10/24/2013 05:20 EDT | Updated 12/24/2013 05:12 EST

Let's Give Bell Canada the Backlash It Deserves

When analyzing Bell Canada's controversial decision to track customers' every move for advertising reasons lets set aside privacy issues for a minute and look at it simply from the perspective of a business decision. And when you do, this smells an awful lot like Rogers cable's negative option gaffe almost 20 years ago.

That's because Bell is changing the terms of service to customers without giving said customers any benefit, just like Rogers back in 1995. After weeks of relentless customer backlash, Rogers finally listened to its customers and returned the terms of service back to what customers signed up for.

Bell is in the early stages, sticking to its corporate guns and denying there's a problem as the uproar grows.

Beginning Nov. 16, Bell plans to change its privacy policy so that it can utilize the personal information data of customers to target advertisements based on where you've been, what website you've visited etc. Bell says it will begin with its almost 8 million cellular customers and then move to all customers.

You might think that it's no big deal because Google, Facebook, Twitter, Linked In and many others do similar things.

But here's the rub: those are all free services. Users get benefit from those services in exchange for allowing the use of their personal information. In other words users are not the "customer" of those services but the "product". The real customers of those firms are the organizations that pay them for the information they have and target advertisements based upon it. It's a tradeoff that users have shown they're generally willing to accept, and if they're not they can choose to opt out with a click of their mouse and move to a competitor.
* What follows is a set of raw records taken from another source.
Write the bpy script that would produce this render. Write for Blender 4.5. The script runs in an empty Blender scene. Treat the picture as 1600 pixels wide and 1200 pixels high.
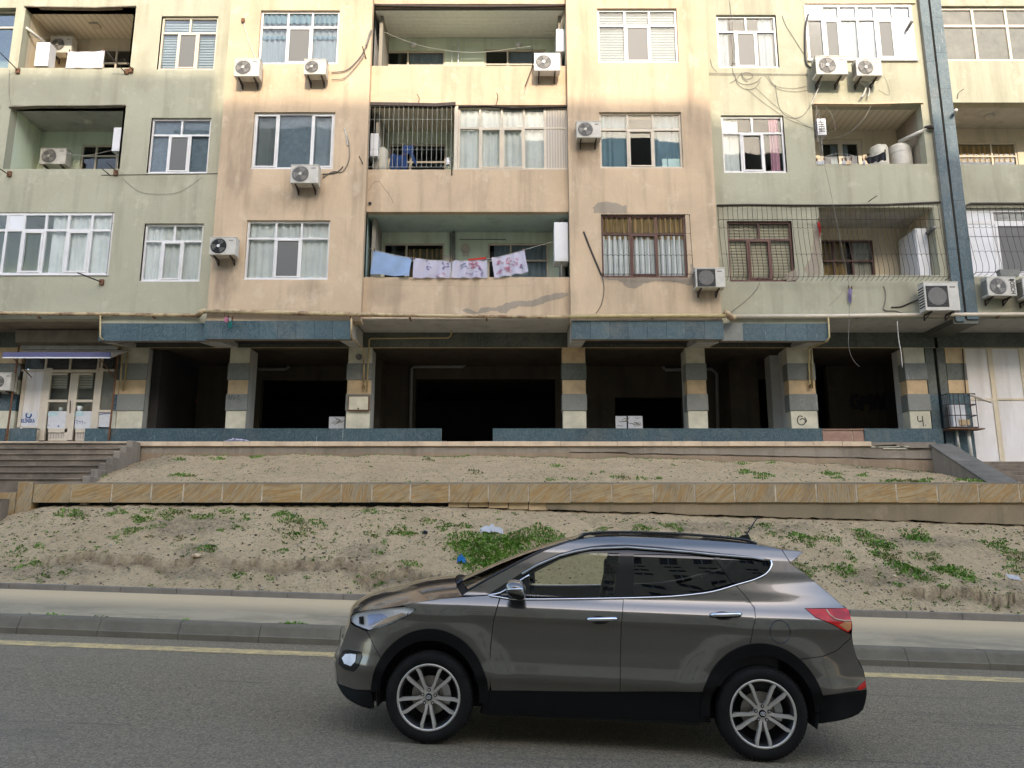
import bpy, bmesh, math, random
from mathutils import Vector, Matrix, noise
random.seed(7)
S = bpy.context.scene
C = S.collection
R = math.radians

# ---------------------------------------------------------------- camera
FPX, PITCH = 1203.0, R(11.0)          # focal length in photo pixels (1600 wide), upward pitch
cp, sp = math.cos(PITCH), math.sin(PITCH)
cam = bpy.data.cameras.new('camera'); camo = bpy.data.objects.new('camera', cam); C.objects.link(camo)
cam.sensor_width = 36.0; cam.lens = 36.0 * FPX / 1600.0
cam.clip_start = .05; cam.clip_end = 2000
camo.location = (0, 0, 0); camo.rotation_euler = (R(90) + PITCH, 0, 0)
S.camera = camo

# ---------------------------------------------------------------- light
SUN_EL, SUN_AZ = R(27.5), R(10.0)     # sun behind the camera, 10 degrees to the right
world = bpy.data.worlds.new('World'); S.world = world; world.use_nodes = True
wn = world.node_tree.nodes; wl = world.node_tree.links
bg = wn['Background']; sky = wn.new('ShaderNodeTexSky'); sky.sky_type = 'NISHITA'
sky.sun_disc = False; sky.sun_elevation = SUN_EL; sky.sun_rotation = math.pi - SUN_AZ
sky.air_density = 1.0; sky.dust_density = 2.5; sky.ozone_density = 1.0
wl.new(sky.outputs[0], bg.inputs[0]); bg.inputs[1].default_value = 0.15
sun = bpy.data.lights.new('sun', 'SUN'); sun.energy = 2.0; sun.angle = R(.45); sun.color = (.55, .475, .385)
suno = bpy.data.objects.new('sun', sun); C.objects.link(suno); suno.location = (10, -40, 40)
d = Vector((-math.sin(SUN_AZ) * math.cos(SUN_EL), math.cos(SUN_AZ) * math.cos(SUN_EL), -math.sin(SUN_EL)))
suno.rotation_euler = d.to_track_quat('-Z', 'Y').to_euler()
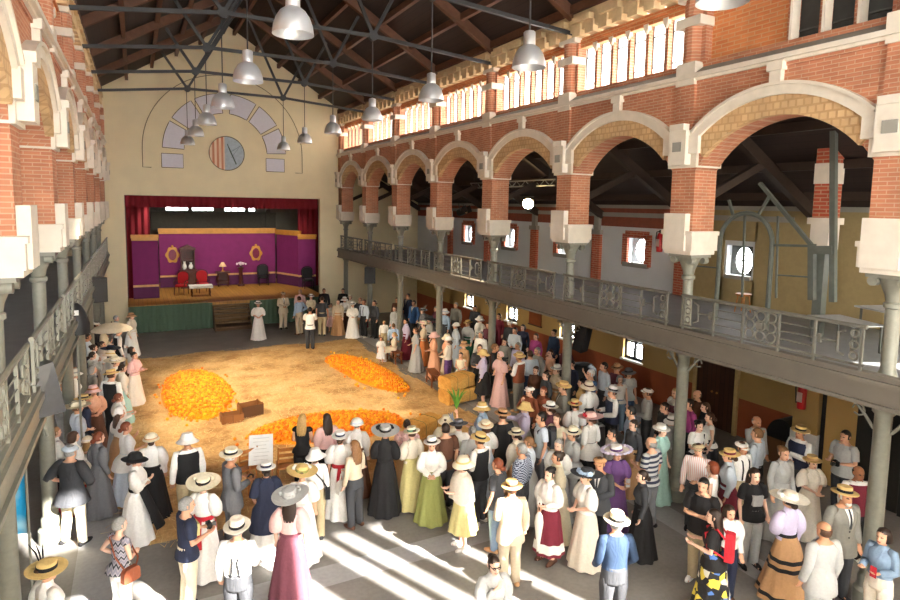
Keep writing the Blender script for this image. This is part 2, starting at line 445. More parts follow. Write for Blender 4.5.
# --- aisles : back walls, galleries, roofs
def aisle(side):
    X = (lambda x: x) if side > 0 else (lambda x: 2 * XC - x)
    nm = 'right' if side > 0 else 'left'
    def bx(mb, x0, x1, *r, mi=0): return mb.box(min(X(x0), X(x1)), max(X(x0), X(x1)), *r, mi=mi)
    # openings: (y0,y1,z0,z1) on the back wall
    up = [(y - .38, y + .38, 4.28, 5.07) for y in (10.45, 14.1, 17.75, 21.4, 25.0)] + [(6.4, 6.75, 4.4, 5.1)]
    lo = [(y - .42, y + .42, 1.12, 2.06) for y in (14.1, 17.45, 21.15, 24.87)]
    door = []
    hol = up + lo + door
    ys = sorted({YN, YS} | {h[0] for h in hol} | {h[1] for h in hol})
    lay = [(0, 1.02, DADO, 'lower'), (1.02, 3.4, OCH, 'mid'), (3.4, 5.4, WHW, 'upper'), (5.4, 6.0, plain('dark_frieze', '#7c4030', .8), 'frieze')]
    for li, (za, zb, mt, n2) in enumerate(lay):
        m = MB()
        for i in range(len(ys) - 1):
            a, b = ys[i], ys[i + 1]; hs = [h for h in hol if h[0] < (a + b) / 2 < h[1]]
            z = za
            for h in sorted(hs, key=lambda h: h[2]):
                if h[3] <= z or h[2] >= zb: continue
                if h[2] > z: bx(m, XR, XR + .3, a, b, z, h[2])
                z = max(z, h[3])
            if z < zb: bx(m, XR, XR + .3, a, b, z, zb)
        if li == 0: struct('wall_aisle_' + nm, m, mt)
        elif n2 == 'upper':
            struct('wall_gallery_' + nm, m, mt)
        else: trim(m, mt)
    m = MB(); bx(m, XR, XR + .3, YN, YS, 6.0, 6.3); bx(m, XR - .06, XR, 9, YS, 5.72, 5.86); trim(m, GREY)
    if side > 0:                                       # the near part of the gallery wall is buff, not white
        m = MB(); bx(m, XR - .03, XR, 3.5, 9.6, 3.4, 4.28); bx(m, XR - .03, XR, 3.5, 9.6, 5.1, 6.0); bx(m, XR - .03, XR, 6.8, 9.6, 4.28, 5.1); bx(m, XR - .03, XR, 3.5, 6.35, 4.28, 5.1)
        bx(m, XR - .03, XR, 9.6, 10.0, 3.4, 6.0); bx(m, XR - .03, XR, 10.9, 11.9, 3.4, 6.0); bx(m, XR - .03, XR, 9.95, 10.95, 3.4, 4.2); bx(m, XR - .03, XR, 9.95, 10.95, 5.2, 6.0)
        trim(m, plain('buff_plaster', '#94825c', .85, amt=.06))
    for y in (12.3, 15.93, 19.6, 23.2, 26.8):          # brick pilasters
        if side < 0: continue
        m = MB(); bx(m, XR - .12, XR, y - .2, y + .2, 3.4, 5.1); bx(m, XR - .16, XR, y - .24, y + .24, 5.1, 5.26, mi=1); bx(m, XR - .12, XR, y - .12, y + .12, 5.26, 5.75, mi=1)
        trim(m, [BRD, GREY])
    for k, (y0, y1, z0, z1) in enumerate(up):          # oval windows in brick surrounds
        wn[0] += 1; m = MB(); yc, zc = (y0 + y1) / 2, (z0 + z1) / 2
        if side > 0 and k < 5:
            if k > 0:
                bx(m, XR - .08, XR + .02, y0 - .22, y0, z0 - .1, z1 + .12); bx(m, XR - .08, XR + .02, y1, y1 + .22, z0 - .1, z1 + .12)
                bx(m, XR - .08, XR + .02, y0 - .1, y1 + .1, z1, z1 + .22); bx(m, XR - .12, XR + .02, y0 - .14, y1 + .14, z0 - .14, z0, mi=1)
            else: bx(m, XR - .08, XR + .02, y0, y1, z0 - .1, z0, mi=1)
        else: bx(m, XR - .08, XR + .02, y0, y1, z0 - .1, z0, mi=1)
        o = struct('window_%d' % wn[0], m, [BRD, GREY])
        f = MB(); n = 32; rr = []
        for j in range(n):                              # plate with an oval hole
            t = 2 * PI * j / n; c, s = math.cos(t), math.sin(t); q = .38 / max(abs(c), abs(s)) * 1.04
            rr.append([(X(XR + .2), yc + .25 * c, zc + .36 * s), (X(XR + .2), yc + q * c, zc + q * s), (X(XR + .24), yc + q * c, zc + q * s), (X(XR + .24), yc + .25 * c, zc + .36 * s)])
        f.loft(rr, 0, wrap=True); f.build('oval_frame', IROND if k == 0 else WHW, o)
        f = MB(); bx(f, XR + .18, XR + .22, yc - .015, yc + .015, zc - .36, zc + .36); bx(f, XR + .18, XR + .22, yc - .27, yc + .27, zc - .015, zc + .015); f.build('glazing_bar', IROND, o)
        f = MB(); bx(f, XR + .21, XR + .22, yc - .3, yc + .3, zc - .38, zc + .38); f.build('pane', GL, o)
    for k, (y0, y1, z0, z1) in enumerate(lo):
        wn[0] += 1; m = MB(); bx(m, XR - .08, XR + .3, y0 - .05, y1 + .05, z0 - .06, z0)
        o = struct('window_%d' % wn[0], m, WHITE)
        f = MB()
        for a, b in ((y0, y0 + .07), (y1 - .07, y1), ((y0 + y1) / 2 - .05, (y0 + y1) / 2 + .05)): bx(f, XR + .1, XR + .16, a, b, z0, z1)
        for z in (z0 + .04, z1 - .04, (z0 + z1) / 2 + .1): bx(f, XR + .1, XR + .16, y0, y1, z - .035, z + .035)
        f.build('window_frame', BLK, o)
        f = MB(); bx(f, XR + .14, XR + .15, y0, y1, z0, z1); f.build('pane', GL, o)
    # aisle roof
    m = MB(); v = []
    for y in (YB[0] - .3, YS):
        v += [(X(10.0), y, 8.35), (X(XR + .3), y, 5.95), (X(XR + .3), y, 6.1), (X(10.0), y, 8.5)]
    m.add(v, [(0, 1, 5, 4), (1, 2, 6, 5), (2, 3, 7, 6), (3, 0, 4, 7), (0, 3, 2, 1), (4, 5, 6, 7)])
    struct('ceiling_aisle_' + nm, m, TIMB)
    for k, y in enumerate(YB[1:]):
        trim(MB().beam((X(10.0), y, 8.1), (X(XR), y, 5.75), .16, .24).beam((X(10.1), y, 6.2), (X(12.0), y, 7.05), .12, .16), plain('dark_aisle_beam', '#33261f', .7))
    for x in (11.2, 12.4, 13.5):
        zz = mix(8.35, 5.95, (x - 10) / 4.4) - .1
        trim(MB().beam((X(x), YB[0], zz), (X(x), YS, zz), .12, .18), plain('dark_aisle_beam', '#33261f', .7))
    # gallery deck and beam
    d = MB(); bx(d, 9.55, XR, YB[0], YS, 3.34, 3.5); struct('floor_gallery_' + nm, d, plain('grey_deck', '#7e7f80', .6, noise=3, amt=.08))
    m = MB(); bx(m, 9.46, 9.6, YB[0], YS, 3.2, 3.52); bx(m, 9.4, 9.6, YB[0], YS, 3.5, 3.58); bx(m, 9.42, 9.6, YB[0], YS, 3.17, 3.23); bx(m, 9.44, 9.6, YB[0], YS, 3.58, 3.66)
    trim(m, plain('gallery_fascia', '#676158', .6, noise=4, amt=.06) if side > 0 else IRON)
    for k in range(len(YB) - 1):                      # deck joists
        for j in range(2):
            y = YB[k] + 1.85 * j + (.2 if j else 0)
            mm = MB(); bx(mm, 9.6, XR, y - .06, y + .06, 3.16, 3.36); trim(mm, IROND)
aisle(1); aisle(-1)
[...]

Bell has announced they intend to enter this same business of monetizing customer information. That might be a perfectly acceptable business opportunity for them but there's one very significant difference. Last time we checked, Bell charges hefty fees for its cellular, Internet and phone services. They are most definitely not free services.

So, where's the benefit to Bell's customers? If you believe Bell, the benefit is they will get ads that they're interested in, not general ads that they're not interested in.

Does that sound like a fair trade for your personal information? Most people I ask don't think so.

If Bell wants to both charge users for services AND make money based on their data they need to offset the new privacy intrusion with additional tangible benefits in exchange. Google lets us access all the worlds' information easily. Facebook allows us to connect with our friends. LinkedIn lets us keep in touch with business contacts.

What value will Bell offer us in exchange for our data? Will they lower the cost of our internet or cell phone service if we choose to opt in to the new system? Now that's worth a conversation.

And finally, whatever they do it's got to be optional.

In his autobiography Relentless, the late Ted Rogers addressed the negative option fiasco and wrote, we "forgot about the customer... it was a mistake that was quickly rectified and has not been repeated, nor will it ever be repeated at Rogers."

Bell -- and others for that matter -- would do well to heed the advice of the great entrepreneur before they suffer a severe customer backlash similar to the negative option billing uproar. They simply can't implement a "negative option" data grab.